A thick book in a plastic cover from which you might safely wipe porridge with a wet cloth, the Atlas is no kind of coffee-table book, no use for identification, no use for the unplugged-in bird-lover as to just where he might see marvels; neither is it a compilation like Slater’s Rare and Vanishing Australian Birds which will spur the greenie’s concern. Anybody much interested in any Australian bird, or family of birds, will better turn to the excellent monographs of people like Firth. This is, on the face of it, a purely scholarly book, concerned simply to register as best it might a five-year bird-watch, and an historical perspective, with every awareness of its limitations and no message at all.
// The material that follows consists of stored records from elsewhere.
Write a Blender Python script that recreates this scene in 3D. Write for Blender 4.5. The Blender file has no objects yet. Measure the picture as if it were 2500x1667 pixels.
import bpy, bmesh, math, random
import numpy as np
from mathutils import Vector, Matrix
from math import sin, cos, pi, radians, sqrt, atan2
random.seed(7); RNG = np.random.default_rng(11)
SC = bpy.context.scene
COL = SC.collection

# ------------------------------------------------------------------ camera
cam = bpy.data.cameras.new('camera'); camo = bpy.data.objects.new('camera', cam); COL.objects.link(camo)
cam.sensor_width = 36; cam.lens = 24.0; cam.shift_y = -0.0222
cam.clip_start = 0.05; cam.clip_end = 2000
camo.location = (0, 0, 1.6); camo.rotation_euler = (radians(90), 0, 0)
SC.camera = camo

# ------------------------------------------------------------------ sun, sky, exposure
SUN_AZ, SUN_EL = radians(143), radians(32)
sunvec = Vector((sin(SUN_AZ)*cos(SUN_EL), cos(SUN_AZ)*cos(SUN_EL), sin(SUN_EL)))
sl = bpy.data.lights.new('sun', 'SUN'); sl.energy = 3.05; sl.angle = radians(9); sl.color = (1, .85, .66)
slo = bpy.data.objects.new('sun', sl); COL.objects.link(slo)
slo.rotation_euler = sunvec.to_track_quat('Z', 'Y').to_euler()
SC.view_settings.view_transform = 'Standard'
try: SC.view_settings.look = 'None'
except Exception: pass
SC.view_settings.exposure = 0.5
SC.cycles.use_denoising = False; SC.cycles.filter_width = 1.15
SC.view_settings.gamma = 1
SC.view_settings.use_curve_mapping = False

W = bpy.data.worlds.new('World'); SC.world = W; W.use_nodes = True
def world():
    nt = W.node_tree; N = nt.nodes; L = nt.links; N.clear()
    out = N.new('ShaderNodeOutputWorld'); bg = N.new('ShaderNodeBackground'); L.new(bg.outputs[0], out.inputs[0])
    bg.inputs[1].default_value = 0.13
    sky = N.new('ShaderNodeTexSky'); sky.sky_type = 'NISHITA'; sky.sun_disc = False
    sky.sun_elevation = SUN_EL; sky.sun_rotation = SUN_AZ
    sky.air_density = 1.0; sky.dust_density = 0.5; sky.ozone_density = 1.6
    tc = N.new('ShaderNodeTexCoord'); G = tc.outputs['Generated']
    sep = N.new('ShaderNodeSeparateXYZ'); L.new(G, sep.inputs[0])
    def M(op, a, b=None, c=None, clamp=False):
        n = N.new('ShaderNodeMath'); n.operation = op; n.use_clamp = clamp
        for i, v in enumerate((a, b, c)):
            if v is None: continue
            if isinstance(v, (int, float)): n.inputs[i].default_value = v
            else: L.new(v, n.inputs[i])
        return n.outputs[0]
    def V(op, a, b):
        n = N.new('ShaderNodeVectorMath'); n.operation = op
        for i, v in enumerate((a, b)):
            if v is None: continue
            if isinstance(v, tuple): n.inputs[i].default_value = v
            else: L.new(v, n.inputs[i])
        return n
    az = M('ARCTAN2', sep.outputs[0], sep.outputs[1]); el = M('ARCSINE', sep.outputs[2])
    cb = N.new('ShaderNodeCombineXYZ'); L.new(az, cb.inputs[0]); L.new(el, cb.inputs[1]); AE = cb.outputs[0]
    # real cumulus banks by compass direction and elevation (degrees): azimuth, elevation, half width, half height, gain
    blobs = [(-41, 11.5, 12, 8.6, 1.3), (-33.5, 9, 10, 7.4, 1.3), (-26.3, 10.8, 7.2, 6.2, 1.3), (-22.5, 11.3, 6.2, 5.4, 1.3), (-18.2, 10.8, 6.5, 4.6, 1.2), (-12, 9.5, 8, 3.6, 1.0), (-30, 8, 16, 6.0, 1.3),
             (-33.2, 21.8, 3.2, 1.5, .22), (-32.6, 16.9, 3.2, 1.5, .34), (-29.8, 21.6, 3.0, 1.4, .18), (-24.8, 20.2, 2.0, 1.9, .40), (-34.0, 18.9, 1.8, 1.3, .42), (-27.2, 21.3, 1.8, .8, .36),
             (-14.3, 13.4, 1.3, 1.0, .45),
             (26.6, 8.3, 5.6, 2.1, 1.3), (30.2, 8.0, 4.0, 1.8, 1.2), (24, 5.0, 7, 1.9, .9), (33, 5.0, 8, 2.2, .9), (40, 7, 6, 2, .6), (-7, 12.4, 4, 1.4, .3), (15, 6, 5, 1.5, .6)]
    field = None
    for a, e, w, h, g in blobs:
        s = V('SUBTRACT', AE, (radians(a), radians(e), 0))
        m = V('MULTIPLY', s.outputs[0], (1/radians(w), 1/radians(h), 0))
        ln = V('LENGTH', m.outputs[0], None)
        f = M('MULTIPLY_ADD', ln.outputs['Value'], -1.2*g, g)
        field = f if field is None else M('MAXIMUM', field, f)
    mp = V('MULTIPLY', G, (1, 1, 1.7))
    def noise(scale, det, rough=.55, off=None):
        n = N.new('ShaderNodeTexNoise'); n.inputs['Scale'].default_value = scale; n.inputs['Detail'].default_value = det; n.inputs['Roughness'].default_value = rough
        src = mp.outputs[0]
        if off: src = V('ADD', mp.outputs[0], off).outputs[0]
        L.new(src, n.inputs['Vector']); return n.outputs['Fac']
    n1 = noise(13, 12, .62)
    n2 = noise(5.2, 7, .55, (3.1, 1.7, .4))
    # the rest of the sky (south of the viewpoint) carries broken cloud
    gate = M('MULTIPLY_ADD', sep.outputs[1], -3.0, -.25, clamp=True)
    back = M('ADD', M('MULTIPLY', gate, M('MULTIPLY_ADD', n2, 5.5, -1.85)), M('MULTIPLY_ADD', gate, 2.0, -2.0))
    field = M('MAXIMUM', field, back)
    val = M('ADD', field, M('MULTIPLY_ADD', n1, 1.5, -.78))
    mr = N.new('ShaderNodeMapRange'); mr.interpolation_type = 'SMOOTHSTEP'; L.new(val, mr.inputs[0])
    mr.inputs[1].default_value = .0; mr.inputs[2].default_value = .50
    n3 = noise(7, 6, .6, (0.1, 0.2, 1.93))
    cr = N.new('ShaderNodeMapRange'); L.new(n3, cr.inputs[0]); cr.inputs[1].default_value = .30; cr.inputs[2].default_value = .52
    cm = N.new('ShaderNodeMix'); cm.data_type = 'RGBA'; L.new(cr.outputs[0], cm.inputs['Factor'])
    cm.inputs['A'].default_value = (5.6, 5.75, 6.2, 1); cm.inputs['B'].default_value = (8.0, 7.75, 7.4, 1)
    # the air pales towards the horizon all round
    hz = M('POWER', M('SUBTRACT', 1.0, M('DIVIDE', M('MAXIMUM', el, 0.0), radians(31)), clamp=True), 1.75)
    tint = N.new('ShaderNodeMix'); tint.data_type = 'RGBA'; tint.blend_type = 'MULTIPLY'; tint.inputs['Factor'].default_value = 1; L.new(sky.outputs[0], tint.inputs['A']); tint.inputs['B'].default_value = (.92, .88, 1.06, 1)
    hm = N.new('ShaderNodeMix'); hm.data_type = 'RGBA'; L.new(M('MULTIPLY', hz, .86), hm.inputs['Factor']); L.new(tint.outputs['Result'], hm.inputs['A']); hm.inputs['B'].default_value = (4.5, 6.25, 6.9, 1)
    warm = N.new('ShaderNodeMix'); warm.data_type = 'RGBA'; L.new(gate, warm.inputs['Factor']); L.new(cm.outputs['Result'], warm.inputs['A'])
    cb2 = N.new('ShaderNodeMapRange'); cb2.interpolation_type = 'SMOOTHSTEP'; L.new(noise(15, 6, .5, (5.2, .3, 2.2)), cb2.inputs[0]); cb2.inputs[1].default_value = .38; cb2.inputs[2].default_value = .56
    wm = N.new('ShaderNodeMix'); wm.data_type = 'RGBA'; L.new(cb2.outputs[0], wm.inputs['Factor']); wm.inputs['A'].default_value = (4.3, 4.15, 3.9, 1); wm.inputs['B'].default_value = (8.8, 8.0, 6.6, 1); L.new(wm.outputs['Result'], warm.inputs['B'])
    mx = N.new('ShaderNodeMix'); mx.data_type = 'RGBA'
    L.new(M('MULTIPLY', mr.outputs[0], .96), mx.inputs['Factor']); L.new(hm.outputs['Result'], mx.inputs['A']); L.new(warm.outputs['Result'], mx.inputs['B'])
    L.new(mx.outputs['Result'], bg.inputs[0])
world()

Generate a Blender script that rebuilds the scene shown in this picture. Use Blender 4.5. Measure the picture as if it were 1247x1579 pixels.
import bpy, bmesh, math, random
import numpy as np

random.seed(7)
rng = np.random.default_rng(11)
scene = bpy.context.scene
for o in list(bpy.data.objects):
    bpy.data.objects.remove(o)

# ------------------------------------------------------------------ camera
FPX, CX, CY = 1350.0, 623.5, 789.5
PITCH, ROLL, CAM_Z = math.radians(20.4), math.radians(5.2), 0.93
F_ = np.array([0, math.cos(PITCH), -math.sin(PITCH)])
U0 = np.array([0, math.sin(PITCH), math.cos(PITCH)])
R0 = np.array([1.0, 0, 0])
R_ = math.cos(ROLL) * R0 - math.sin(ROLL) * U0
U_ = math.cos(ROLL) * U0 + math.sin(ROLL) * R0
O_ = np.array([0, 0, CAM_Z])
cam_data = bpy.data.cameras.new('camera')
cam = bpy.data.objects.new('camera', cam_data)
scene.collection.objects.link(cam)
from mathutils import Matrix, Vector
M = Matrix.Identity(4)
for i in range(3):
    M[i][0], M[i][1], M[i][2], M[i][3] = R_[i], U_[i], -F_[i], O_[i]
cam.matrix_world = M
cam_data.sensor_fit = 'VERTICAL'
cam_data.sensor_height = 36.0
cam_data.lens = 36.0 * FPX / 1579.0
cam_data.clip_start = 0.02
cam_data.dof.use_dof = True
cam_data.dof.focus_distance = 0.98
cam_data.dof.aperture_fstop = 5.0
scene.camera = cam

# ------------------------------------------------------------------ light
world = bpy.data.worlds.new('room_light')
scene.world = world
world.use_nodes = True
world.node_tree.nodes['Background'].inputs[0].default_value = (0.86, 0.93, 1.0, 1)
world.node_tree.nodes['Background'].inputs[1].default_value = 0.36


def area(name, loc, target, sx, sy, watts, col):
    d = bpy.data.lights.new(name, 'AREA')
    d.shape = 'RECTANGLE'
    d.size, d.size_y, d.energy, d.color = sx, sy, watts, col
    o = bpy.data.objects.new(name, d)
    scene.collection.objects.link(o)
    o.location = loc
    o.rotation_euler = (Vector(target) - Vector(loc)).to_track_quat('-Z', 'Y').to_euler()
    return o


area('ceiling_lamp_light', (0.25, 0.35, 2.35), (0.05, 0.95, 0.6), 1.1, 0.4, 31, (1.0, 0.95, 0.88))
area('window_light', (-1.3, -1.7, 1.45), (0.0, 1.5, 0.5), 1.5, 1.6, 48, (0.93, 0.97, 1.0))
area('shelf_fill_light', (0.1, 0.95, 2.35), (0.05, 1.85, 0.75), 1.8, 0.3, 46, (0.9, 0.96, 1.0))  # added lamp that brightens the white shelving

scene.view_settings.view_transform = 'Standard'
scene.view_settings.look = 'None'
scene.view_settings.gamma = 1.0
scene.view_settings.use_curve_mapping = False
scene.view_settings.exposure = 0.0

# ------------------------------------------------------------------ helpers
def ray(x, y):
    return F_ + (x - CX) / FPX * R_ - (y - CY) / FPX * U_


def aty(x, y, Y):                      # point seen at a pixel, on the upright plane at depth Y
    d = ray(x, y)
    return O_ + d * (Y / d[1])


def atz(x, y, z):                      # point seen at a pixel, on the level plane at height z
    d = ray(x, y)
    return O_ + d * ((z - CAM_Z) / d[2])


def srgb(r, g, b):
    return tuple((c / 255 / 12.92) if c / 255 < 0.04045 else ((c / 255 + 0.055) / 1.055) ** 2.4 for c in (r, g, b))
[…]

For most species it seems (I didn’t keep a count) it says, ‘There are no measures of abundance’; and for most species where there are ‘measures of abundance’ they tend to fall into sheerly parochial observations: my example, chosen at random, is the Australian King-Parrot: ‘At Boola Boola … in eucalypt forest the density … in the gullies was 0.22 birds/ha’.

It is surprising then that – so rumour has it – a reprint is already being thought of. This review has not, I think, made it clear that, although my romantic expectations were defeated, although I find – as I have outlined – some of the handling of information unintelligible, and although I realise hardly less vividly than the editors of the Atlas how partial its knowledge is, I do think the book an enormous achievement. For casual readers – that is, people interested in but not making a cult of ornithology – it is the unrivalled source for the latest information on the standing of rare and vanishing species sub-species and races (I have quickly adapted Slater’s 1978 title, because readers who wish to make comparison will find, either to their delight or frustration, that taxonomic confusion doubles their task).

Not all the news is bad: and if with prized parrots land use is judged probably more deleterious than notorious illegal trappings, for less glamorous species modern land use seems to have been beneficial. So, the Cape Barren Goose is one of the few species for which the Atlas does offer an overall population estimate, supposing, too, that on the east coast at least this most beautiful bird is more plentiful than ever.

Individual cases of comparable interest cannot be covered in the scope of this review, but one bird that caught my attention was the Plains Wanderer, ‘not just an endemic Australian species’, it is ‘the only member of a separate avian family’. It was recorded eighteen times, roughly in the SE quarter of Australia (area descriptions as used in the Atlas would take too long to explain here: let me only remark that the assiduous reader of the Introduction is faced by fourteen maps curiously divided before he reaches the explanation). Apparently driven out by intense agriculture, it seems likely, to have had new lands opened up by marginal agriculture.

Lastly, it is worth noticing that one species at least reminds us of the obvious but often forgotten commonplace that species still wax and wane without human regard, let alone spoliation: ‘It has been suggested that a major cause of the decline of the Forty-spotted Pardalote is competition from other Pardalotes’.